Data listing

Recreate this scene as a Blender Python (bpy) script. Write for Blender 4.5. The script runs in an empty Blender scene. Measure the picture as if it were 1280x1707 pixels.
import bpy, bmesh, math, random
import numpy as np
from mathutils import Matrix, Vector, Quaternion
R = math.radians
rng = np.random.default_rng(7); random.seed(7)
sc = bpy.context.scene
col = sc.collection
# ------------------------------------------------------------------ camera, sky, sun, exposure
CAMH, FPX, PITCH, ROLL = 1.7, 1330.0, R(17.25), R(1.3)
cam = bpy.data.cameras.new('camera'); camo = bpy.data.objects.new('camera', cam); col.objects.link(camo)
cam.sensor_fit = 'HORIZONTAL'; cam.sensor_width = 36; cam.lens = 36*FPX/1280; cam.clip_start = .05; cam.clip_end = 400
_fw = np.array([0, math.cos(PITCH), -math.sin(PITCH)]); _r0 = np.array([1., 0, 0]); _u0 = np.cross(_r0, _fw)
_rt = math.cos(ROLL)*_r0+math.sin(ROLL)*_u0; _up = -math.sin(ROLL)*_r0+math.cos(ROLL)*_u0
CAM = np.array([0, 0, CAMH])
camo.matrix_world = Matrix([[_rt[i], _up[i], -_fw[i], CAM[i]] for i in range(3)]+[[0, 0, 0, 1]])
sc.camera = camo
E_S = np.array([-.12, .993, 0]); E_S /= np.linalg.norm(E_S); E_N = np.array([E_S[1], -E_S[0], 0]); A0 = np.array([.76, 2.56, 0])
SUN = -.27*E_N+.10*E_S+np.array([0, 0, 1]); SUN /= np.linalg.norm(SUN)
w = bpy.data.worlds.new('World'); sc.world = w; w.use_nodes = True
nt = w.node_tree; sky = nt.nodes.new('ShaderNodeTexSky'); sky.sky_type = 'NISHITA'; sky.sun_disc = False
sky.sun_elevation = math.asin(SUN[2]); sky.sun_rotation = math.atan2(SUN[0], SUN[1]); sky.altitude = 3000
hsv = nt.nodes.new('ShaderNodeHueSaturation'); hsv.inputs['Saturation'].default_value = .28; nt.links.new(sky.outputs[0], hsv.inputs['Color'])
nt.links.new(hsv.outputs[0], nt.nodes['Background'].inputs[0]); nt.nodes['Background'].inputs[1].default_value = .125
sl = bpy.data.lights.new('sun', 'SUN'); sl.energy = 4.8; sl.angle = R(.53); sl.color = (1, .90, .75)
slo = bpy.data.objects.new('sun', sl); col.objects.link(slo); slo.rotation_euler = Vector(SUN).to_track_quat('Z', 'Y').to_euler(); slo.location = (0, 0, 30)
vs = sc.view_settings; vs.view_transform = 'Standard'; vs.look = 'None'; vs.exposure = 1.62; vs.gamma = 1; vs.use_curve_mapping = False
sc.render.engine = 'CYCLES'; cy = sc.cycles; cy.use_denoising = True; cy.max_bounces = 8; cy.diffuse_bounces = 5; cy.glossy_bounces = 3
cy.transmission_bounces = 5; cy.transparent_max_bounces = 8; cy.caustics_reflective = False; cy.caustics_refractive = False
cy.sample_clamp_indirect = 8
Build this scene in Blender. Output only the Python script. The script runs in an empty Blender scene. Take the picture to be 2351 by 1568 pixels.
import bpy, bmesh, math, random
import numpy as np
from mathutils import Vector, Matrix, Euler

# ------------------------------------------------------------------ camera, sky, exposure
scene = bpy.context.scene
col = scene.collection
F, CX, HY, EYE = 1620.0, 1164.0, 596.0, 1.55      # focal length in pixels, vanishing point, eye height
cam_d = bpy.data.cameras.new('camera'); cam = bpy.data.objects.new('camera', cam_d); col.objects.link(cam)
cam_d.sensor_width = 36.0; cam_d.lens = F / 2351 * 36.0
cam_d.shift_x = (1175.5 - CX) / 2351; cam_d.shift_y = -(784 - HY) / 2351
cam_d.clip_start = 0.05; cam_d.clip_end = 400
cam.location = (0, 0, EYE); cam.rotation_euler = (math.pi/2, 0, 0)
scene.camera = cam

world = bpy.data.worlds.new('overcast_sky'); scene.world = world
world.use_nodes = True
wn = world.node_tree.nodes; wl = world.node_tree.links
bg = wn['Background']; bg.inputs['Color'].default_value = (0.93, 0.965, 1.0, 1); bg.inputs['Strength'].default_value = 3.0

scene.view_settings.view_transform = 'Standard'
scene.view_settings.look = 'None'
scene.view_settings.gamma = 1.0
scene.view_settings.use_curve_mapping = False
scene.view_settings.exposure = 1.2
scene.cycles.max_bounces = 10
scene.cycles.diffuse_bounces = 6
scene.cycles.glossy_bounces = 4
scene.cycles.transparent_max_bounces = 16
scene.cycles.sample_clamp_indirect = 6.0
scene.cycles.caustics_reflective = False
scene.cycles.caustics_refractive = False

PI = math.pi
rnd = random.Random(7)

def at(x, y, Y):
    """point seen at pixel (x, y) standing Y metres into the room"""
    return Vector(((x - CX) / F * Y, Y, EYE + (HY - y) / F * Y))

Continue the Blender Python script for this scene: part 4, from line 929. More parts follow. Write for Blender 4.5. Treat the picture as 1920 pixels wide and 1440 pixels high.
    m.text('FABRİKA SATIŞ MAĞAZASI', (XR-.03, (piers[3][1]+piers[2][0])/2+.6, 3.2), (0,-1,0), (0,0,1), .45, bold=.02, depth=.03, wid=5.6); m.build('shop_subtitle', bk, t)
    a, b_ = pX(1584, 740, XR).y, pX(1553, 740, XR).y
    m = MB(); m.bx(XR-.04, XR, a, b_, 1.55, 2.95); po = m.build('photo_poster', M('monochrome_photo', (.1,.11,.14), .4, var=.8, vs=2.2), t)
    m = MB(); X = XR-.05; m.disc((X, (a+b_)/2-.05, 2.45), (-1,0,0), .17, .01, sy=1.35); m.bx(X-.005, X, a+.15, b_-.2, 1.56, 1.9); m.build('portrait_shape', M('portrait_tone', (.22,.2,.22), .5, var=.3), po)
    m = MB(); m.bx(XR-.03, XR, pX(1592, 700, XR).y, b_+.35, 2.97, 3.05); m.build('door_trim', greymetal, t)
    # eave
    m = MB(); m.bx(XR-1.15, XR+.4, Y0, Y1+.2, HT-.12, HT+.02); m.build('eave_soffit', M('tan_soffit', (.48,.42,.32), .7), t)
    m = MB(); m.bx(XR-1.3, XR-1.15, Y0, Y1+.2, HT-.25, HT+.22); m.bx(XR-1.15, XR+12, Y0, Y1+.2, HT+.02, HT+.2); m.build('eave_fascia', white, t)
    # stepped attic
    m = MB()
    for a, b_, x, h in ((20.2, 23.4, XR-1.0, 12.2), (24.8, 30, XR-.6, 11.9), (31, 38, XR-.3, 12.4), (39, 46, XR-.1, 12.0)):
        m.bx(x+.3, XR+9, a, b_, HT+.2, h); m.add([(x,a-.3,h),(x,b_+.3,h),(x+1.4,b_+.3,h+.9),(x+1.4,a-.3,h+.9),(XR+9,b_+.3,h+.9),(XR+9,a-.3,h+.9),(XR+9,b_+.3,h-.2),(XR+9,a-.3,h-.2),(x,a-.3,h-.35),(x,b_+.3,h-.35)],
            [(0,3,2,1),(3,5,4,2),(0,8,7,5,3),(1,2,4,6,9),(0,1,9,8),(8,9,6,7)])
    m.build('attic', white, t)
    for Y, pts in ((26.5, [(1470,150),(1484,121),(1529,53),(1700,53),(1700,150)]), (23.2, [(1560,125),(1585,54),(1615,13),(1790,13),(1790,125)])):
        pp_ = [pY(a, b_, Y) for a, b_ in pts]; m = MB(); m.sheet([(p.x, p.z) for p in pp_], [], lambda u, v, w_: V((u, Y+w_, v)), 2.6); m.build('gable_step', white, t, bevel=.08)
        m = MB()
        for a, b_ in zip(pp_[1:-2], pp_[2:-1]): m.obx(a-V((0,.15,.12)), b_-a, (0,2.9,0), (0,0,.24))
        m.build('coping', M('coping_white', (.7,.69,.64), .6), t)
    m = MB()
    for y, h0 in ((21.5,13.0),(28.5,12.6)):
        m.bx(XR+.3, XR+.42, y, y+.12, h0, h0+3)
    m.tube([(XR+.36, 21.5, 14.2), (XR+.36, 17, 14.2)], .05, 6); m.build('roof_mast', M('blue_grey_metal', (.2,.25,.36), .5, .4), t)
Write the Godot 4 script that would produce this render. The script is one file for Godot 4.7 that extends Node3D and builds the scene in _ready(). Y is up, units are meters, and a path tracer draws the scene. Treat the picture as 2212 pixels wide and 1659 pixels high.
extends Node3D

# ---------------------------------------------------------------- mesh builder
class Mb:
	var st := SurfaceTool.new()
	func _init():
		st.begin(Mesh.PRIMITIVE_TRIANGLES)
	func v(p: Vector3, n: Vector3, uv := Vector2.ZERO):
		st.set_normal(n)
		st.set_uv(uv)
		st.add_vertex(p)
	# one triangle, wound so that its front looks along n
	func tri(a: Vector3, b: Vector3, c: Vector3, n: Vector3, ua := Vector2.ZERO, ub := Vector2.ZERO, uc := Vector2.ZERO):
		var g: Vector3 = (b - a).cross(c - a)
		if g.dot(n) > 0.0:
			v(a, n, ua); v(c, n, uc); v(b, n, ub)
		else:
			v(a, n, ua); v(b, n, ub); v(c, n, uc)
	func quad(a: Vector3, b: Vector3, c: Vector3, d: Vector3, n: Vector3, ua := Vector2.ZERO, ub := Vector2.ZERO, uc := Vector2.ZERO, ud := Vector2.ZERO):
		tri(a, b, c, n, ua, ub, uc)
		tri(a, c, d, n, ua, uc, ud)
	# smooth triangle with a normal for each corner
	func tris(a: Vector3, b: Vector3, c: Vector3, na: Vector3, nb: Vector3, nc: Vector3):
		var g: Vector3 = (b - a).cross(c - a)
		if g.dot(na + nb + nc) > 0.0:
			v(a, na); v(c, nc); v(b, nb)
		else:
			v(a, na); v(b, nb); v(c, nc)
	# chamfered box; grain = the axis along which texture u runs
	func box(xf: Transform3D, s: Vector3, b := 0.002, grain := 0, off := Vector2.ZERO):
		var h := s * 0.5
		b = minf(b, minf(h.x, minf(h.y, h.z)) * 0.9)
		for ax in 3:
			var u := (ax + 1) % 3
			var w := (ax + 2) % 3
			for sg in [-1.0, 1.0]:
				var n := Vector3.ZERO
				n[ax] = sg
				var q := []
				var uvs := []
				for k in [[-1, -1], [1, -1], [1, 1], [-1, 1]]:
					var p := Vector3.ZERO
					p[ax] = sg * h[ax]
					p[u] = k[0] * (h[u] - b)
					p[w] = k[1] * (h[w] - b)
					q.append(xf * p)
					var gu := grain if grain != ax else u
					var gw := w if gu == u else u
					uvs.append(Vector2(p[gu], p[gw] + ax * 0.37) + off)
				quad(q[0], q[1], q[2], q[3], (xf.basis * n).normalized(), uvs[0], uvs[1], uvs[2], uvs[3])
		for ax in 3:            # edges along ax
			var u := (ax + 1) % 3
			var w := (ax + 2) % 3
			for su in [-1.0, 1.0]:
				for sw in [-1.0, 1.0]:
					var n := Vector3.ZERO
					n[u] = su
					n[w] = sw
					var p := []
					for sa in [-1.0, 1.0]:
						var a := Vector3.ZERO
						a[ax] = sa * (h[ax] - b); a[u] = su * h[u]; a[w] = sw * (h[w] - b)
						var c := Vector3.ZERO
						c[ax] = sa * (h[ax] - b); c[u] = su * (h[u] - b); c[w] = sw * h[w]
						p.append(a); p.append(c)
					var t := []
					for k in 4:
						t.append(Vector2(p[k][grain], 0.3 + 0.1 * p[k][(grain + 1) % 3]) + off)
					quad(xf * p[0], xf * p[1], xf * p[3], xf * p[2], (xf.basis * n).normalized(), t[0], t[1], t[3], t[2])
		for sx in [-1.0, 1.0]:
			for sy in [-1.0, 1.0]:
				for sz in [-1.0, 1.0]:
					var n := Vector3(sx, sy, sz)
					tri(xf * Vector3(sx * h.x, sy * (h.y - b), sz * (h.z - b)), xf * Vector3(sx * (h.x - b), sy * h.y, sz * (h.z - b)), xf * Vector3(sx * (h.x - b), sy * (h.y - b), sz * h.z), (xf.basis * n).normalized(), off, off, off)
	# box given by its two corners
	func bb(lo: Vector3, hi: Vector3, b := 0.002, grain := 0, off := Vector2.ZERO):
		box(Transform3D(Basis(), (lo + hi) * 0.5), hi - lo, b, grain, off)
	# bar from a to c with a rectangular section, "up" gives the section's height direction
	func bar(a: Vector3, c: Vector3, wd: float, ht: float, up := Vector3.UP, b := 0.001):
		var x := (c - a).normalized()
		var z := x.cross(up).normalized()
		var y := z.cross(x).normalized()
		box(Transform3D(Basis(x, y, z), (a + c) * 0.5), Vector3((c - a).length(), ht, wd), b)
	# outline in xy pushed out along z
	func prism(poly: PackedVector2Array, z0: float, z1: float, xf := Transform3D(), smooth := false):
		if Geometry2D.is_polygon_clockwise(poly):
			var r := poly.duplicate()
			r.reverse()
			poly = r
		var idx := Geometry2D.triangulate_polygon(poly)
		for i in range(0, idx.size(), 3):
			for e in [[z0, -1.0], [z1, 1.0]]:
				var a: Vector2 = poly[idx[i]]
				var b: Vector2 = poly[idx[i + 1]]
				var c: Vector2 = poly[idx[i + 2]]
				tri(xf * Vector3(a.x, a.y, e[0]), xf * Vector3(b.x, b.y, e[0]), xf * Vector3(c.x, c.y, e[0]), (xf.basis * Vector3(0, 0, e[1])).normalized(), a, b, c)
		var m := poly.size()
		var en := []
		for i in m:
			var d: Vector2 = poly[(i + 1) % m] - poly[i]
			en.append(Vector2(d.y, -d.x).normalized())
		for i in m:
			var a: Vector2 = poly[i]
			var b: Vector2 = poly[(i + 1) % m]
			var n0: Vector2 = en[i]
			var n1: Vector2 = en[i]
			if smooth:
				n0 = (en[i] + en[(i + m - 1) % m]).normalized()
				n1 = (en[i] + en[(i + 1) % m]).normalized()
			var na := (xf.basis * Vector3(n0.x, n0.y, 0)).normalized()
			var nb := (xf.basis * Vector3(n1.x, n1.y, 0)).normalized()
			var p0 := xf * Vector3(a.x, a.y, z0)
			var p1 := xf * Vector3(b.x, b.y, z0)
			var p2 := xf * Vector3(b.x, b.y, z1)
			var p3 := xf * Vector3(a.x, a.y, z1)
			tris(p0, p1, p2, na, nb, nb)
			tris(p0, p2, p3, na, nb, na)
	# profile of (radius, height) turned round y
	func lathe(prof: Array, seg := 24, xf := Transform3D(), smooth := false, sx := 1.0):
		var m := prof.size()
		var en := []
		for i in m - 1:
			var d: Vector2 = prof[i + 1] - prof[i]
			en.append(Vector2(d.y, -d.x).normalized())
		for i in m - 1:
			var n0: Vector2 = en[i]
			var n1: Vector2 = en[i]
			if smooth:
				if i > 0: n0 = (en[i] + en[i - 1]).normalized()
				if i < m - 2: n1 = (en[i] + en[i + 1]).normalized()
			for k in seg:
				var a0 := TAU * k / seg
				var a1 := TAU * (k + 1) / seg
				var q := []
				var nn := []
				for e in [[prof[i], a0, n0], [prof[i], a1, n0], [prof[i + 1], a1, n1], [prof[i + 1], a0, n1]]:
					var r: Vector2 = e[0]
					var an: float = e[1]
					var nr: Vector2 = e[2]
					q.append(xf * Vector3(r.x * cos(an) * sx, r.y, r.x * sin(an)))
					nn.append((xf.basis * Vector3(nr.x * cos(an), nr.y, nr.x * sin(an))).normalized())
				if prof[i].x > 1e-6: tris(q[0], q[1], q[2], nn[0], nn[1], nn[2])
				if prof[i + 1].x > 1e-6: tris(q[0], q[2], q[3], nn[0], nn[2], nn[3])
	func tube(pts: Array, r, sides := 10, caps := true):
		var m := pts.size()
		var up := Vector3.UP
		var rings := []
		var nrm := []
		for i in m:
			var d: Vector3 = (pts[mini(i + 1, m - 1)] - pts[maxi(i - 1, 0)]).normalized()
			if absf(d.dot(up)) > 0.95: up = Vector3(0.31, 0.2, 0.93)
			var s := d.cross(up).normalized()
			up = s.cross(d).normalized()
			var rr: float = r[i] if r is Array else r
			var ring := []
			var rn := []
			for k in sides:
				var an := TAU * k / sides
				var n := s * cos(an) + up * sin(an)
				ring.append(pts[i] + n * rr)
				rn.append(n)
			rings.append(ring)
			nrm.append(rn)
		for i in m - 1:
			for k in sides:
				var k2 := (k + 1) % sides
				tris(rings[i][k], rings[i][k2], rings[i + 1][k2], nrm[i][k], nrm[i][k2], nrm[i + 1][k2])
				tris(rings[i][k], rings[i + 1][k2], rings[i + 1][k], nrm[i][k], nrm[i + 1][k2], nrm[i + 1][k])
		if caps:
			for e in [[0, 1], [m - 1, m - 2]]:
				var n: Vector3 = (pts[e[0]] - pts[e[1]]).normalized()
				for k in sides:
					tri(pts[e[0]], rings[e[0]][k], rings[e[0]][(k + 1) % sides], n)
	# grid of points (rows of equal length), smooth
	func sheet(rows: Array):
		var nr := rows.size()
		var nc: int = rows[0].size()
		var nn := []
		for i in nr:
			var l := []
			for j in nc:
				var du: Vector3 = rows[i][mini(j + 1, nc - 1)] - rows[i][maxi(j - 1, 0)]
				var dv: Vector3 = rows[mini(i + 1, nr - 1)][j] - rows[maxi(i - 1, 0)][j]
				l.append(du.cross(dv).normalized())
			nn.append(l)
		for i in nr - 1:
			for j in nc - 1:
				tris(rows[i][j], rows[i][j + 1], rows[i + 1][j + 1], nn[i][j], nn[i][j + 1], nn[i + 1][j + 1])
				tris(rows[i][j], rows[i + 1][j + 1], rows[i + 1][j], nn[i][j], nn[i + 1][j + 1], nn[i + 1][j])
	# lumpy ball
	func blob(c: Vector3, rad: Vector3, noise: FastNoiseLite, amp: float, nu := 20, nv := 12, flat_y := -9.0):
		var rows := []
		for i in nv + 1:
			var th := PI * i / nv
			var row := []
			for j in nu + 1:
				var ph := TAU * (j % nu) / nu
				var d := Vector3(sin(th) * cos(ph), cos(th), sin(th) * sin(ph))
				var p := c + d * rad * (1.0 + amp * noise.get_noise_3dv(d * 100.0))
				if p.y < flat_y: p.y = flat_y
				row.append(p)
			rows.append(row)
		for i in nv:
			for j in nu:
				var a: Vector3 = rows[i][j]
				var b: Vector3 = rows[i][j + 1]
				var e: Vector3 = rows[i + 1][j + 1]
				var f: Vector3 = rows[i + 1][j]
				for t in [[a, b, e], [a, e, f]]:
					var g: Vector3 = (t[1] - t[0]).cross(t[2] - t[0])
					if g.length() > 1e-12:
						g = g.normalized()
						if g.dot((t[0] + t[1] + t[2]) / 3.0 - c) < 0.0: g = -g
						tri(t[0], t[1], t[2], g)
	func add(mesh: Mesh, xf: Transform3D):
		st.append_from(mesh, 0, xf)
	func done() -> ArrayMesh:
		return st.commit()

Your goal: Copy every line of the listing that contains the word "Write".

Exercise result:
Recreate this scene as a Blender Python (bpy) script. Write for Blender 4.5. The script runs in an empty Blender scene. Measure the picture as if it were 1280x1707 pixels.
Continue the Blender Python script for this scene: part 4, from line 929. More parts follow. Write for Blender 4.5. Treat the picture as 1920 pixels wide and 1440 pixels high.
Write the Godot 4 script that would produce this render. The script is one file for Godot 4.7 that extends Node3D and builds the scene in _ready(). Y is up, units are meters, and a path tracer draws the scene. Treat the picture as 2212 pixels wide and 1659 pixels high.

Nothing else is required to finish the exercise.